• _What you have to do_: Return the listing below verbatim. Pictures do not belong in the copy.

--- Start Stored data ---

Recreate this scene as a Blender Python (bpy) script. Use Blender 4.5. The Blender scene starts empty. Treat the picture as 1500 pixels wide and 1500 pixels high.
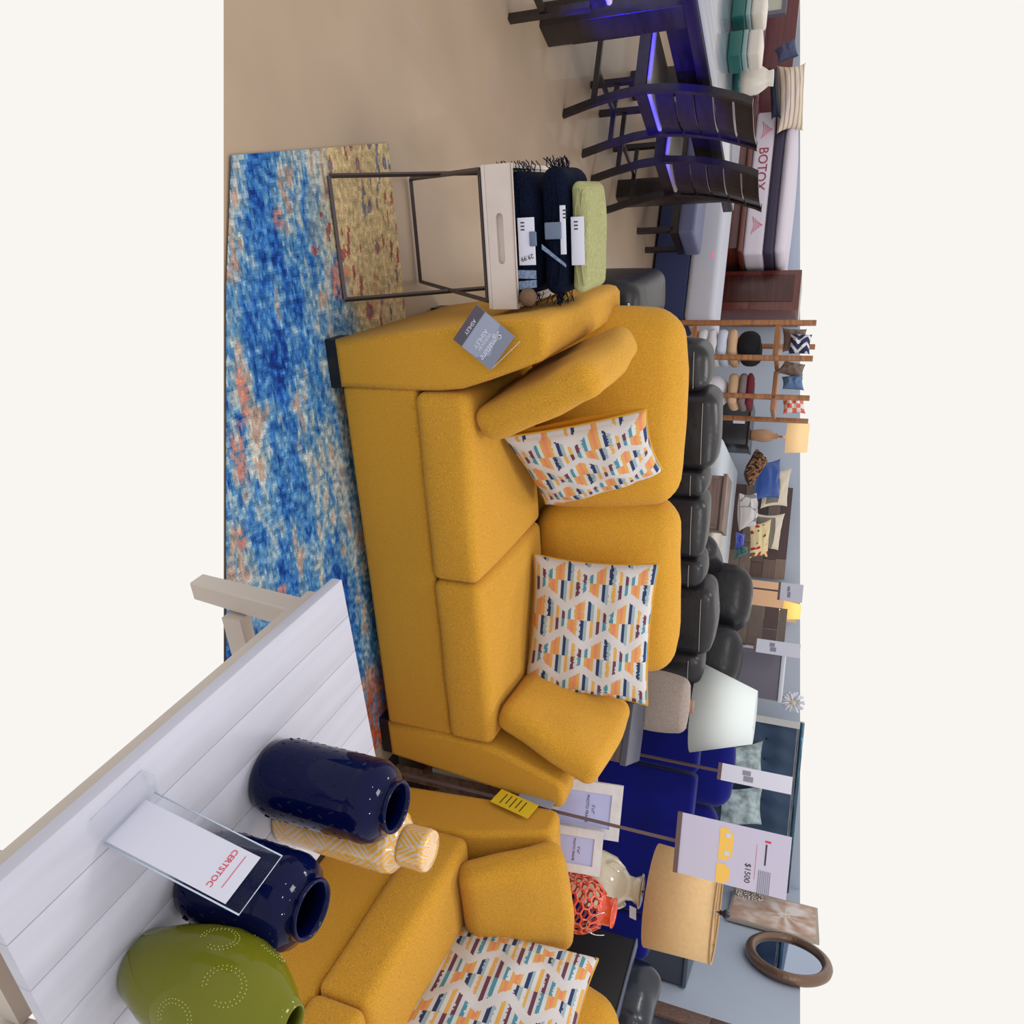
import bpy, bmesh, math, random
from mathutils import Vector, Matrix, noise
random.seed(7)
V = Vector
col = bpy.context.scene.collection
pi = math.pi
# ---------------------------------------------------------------- camera solved from the photo's vanishing points
F = 1122.0
H = 1.55
def _n(v): return v.normalized()
_d1 = V((2817, 166, -F)); _dn = V((-277, -2880, -F))
_Z = _n(-_dn); _X = _n(_d1 - _Z * _d1.dot(_Z)); _Y = _Z.cross(_X)
UU = V((_X.x, _Y.x, _Z.x)); VV = V((_X.y, _Y.y, _Z.y)); BB = V((_X.z, _Y.z, _Z.z))
CAM = V((0, 0, H))
def ray(x, y): return UU * (y - 750.0) + VV * (x - 750.0) - BB * F
def at(x, y, D): return CAM + ray(x, y) * (D / F)
def onZ(x, y, z):
    d = ray(x, y); return CAM + d * ((z - H) / d.z)
def onY(x, y, Y):
    d = ray(x, y); return CAM + d * (Y / d.y)
def onX(x, y, X):
    d = ray(x, y); return CAM + d * (X / d.x)
PHI = math.radians(28.28)
EF = V((math.sin(PHI), math.cos(PHI), 0)); ER = V((math.cos(PHI), -math.sin(PHI), 0))
def RM(r, f, z=0): return ER * r + EF * f + V((0, 0, z))
def onR(x, y, r):
    d = ray(x, y); return CAM + d * (r / d.dot(ER))
def onF(x, y, f):
    d = ray(x, y); return CAM + d * (f / d.dot(EF))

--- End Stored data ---

• _The solution_:
Recreate this scene as a Blender Python (bpy) script. Use Blender 4.5. The Blender scene starts empty. Treat the picture as 1500 pixels wide and 1500 pixels high.
import bpy, bmesh, math, random
from mathutils import Vector, Matrix, noise
random.seed(7)
V = Vector
col = bpy.context.scene.collection
pi = math.pi
# ---------------------------------------------------------------- camera solved from the photo's vanishing points
F = 1122.0
H = 1.55
def _n(v): return v.normalized()
_d1 = V((2817, 166, -F)); _dn = V((-277, -2880, -F))
_Z = _n(-_dn); _X = _n(_d1 - _Z * _d1.dot(_Z)); _Y = _Z.cross(_X)
UU = V((_X.x, _Y.x, _Z.x)); VV = V((_X.y, _Y.y, _Z.y)); BB = V((_X.z, _Y.z, _Z.z))
CAM = V((0, 0, H))
def ray(x, y): return UU * (y - 750.0) + VV * (x - 750.0) - BB * F
def at(x, y, D): return CAM + ray(x, y) * (D / F)
def onZ(x, y, z):
    d = ray(x, y); return CAM + d * ((z - H) / d.z)
def onY(x, y, Y):
    d = ray(x, y); return CAM + d * (Y / d.y)
def onX(x, y, X):
    d = ray(x, y); return CAM + d * (X / d.x)
PHI = math.radians(28.28)
EF = V((math.sin(PHI), math.cos(PHI), 0)); ER = V((math.cos(PHI), -math.sin(PHI), 0))
def RM(r, f, z=0): return ER * r + EF * f + V((0, 0, z))
def onR(x, y, r):
    d = ray(x, y); return CAM + d * (r / d.dot(ER))
def onF(x, y, f):
    d = ray(x, y); return CAM + d * (f / d.dot(EF))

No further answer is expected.